Theoretical seminar | 20 November 2024

Alena Kolesnikova
 
Ms. Alena Kolesnikova
Novosibirsk State University
Nonlinear dynamics of whispering gallery modes of a cylindrical microresonator with radius variation
Abstract

A cylindrical microresonator with radius variation based on standard optical fiber is a promising platform for generating optical frequency combs with a low repetition rate based on a set of axial modes. Unlike azimuthal modes, axial modes with different quantum numbers have different mode volumes and coupling strengths. In this regard, the Lugiato-Lefever equation, which is typically used to model the nonlinear dynamics of azimuthal modes, is not suitable for describing the nonlinear dynamics of axial modes.
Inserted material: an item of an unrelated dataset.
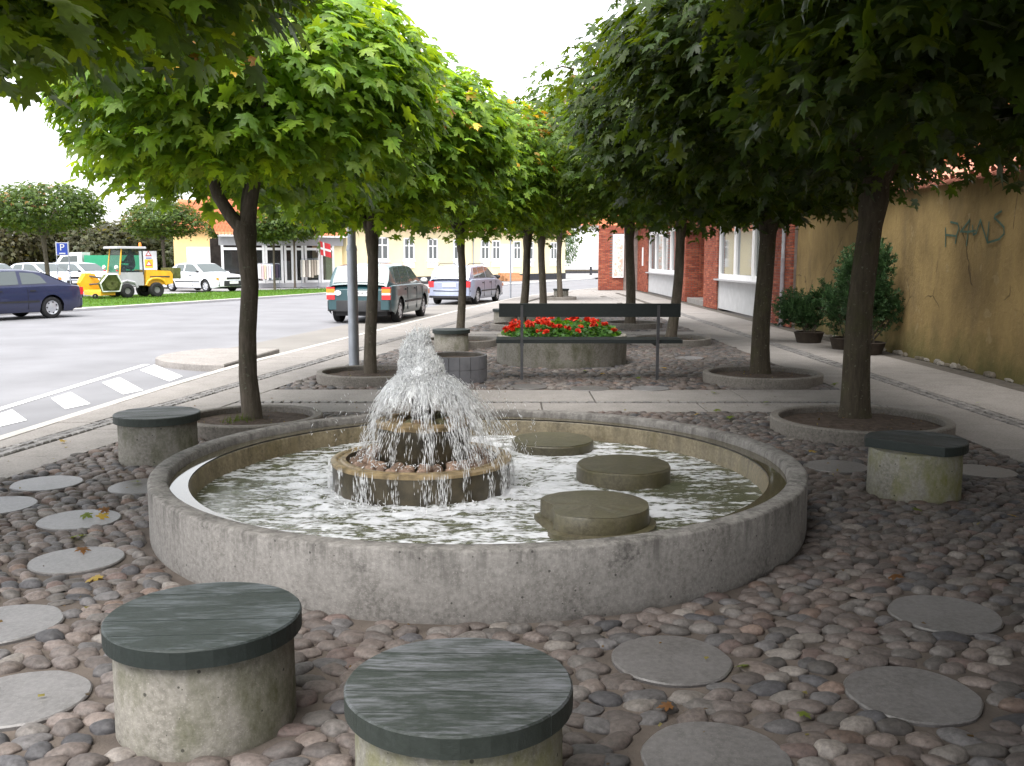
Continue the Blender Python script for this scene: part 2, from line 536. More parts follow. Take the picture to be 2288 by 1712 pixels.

The report will present a theory of the nonlinear dynamics of modes in a cylindrical microresonator with radius variation. The theory shows that the cylindrical geometry of the microresonator leads to large anomalous group velocity dispersion of axial modes, which ensures the existence of soliton solutions regardless of the form of radius variation. The report will also propose a method for optimizing the coupling between the microresonator and the taper to reduce the threshold for Kerr nonlinear effects in experiments and will describe the theory of modulation instability of axial modes. We will demonstrate the generation of soliton solutions with similar parameters in cylindrical microresonators with different forms of radius variation.

  1. A. Y. Kolesnikova, S. V. Suchkov, and I. D. Vatnik, “Frequency comb generation in SNAP fiber resonator based on axial-azimuthal mode interactions,” Opt. Express, vol. 30, no. 7, p. 10588, 2022, doi: 10.1364/oe.450298.
  2. A. Y. Kolesnikova and I. D. Vatnik, “Theory of nonlinear whispering-gallery-mode dynamics in surface nanoscale axial photonics microresonators,” Phys. Rev. A, vol. 108, no. 3, pp. 1–8, 2023, doi: 10.1103/PhysRevA.108.033506.
  3. A. Y. Kolesnikova and I. D. Vatnik, “Modulation-instability analysis of axial-azimuthal modes in surface nanoscale axial photonic microresonators,” Phys. Rev. A, vol. 109, no. 5, pp. 1–8, 2024, doi: 10.1103/PhysRevA.109.053520.